Kind of a weird thing to say on your own record, no? Seems like these guys had as hard a time putting together solid info on Jackson as even the casual listener, which is kind of discouraging.. They do, however, provide the precise catalog numbers of all the releases on 78 and the few that appeared on LPs. As far as I can tell, Jackson had two full length releases (LPs) on Columbia, the majority of which was material already released on 78 with a few new things thrown in. Thus, this seems to be *everything* for Columbia right here on these two discs.

Interesting side note- the producers thank Erasmo Carlos in the liner notes… Maybe just for being a cool guy, or a friend, or maybe they showed up at his house to look at his record collection in desperate need??

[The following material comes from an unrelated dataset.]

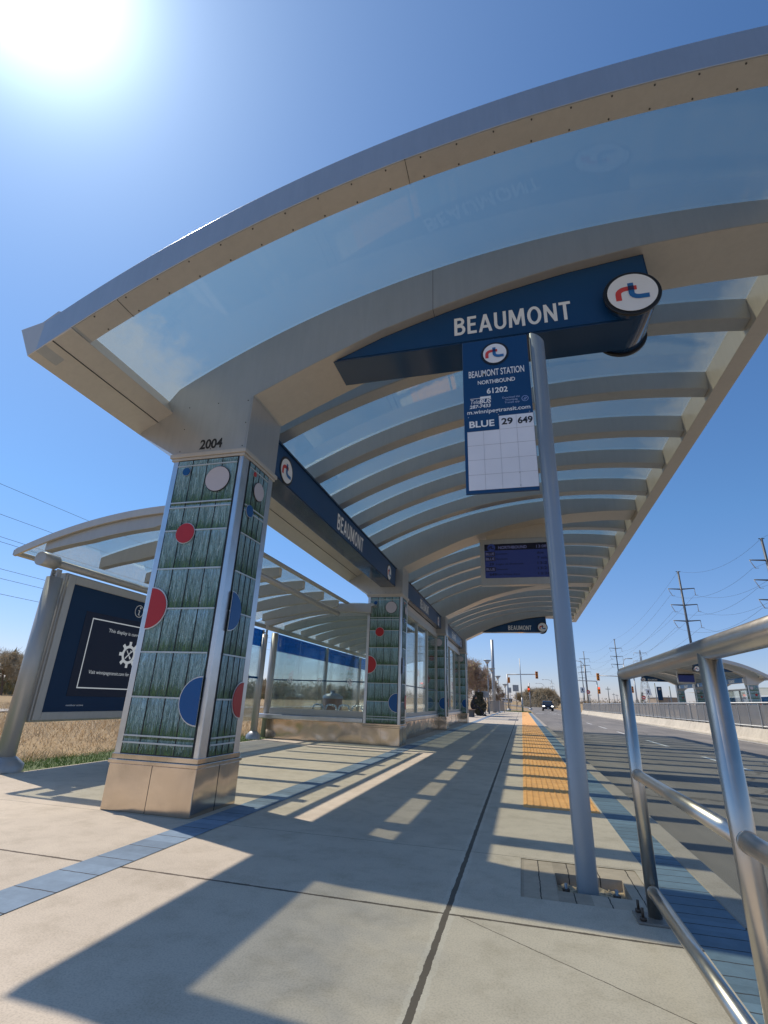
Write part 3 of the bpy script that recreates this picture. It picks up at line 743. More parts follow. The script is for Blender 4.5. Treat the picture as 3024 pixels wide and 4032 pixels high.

Another note — I can’t figure out the source material for this reissue — original tapes, or vinyl? Although the notes above this mention the old standard disclaimer of ‘these original recordings were made on magnetic tape between 1958 and 1960, every technical resource available has been made to improve the audio quality…”, they never come out and say ‘mastered from the original master tapes’. Instead they do a good job of tucking that information away under “Digitalização e pre-edição – Marcelo Fróes” which doesn’t really specify what was digitized. A lot of the tunes too crystal clear to have been done from anything besides tape, but then a lot can be done with pristine copies of original vinyl (such as one might find in Erasmo Carlos’ house..). Usually, working from the original master tapes is something people like to brag about, so the jury is out until they ‘come clean’. But it sounds good to my ears, and this stuff is pure gold musically.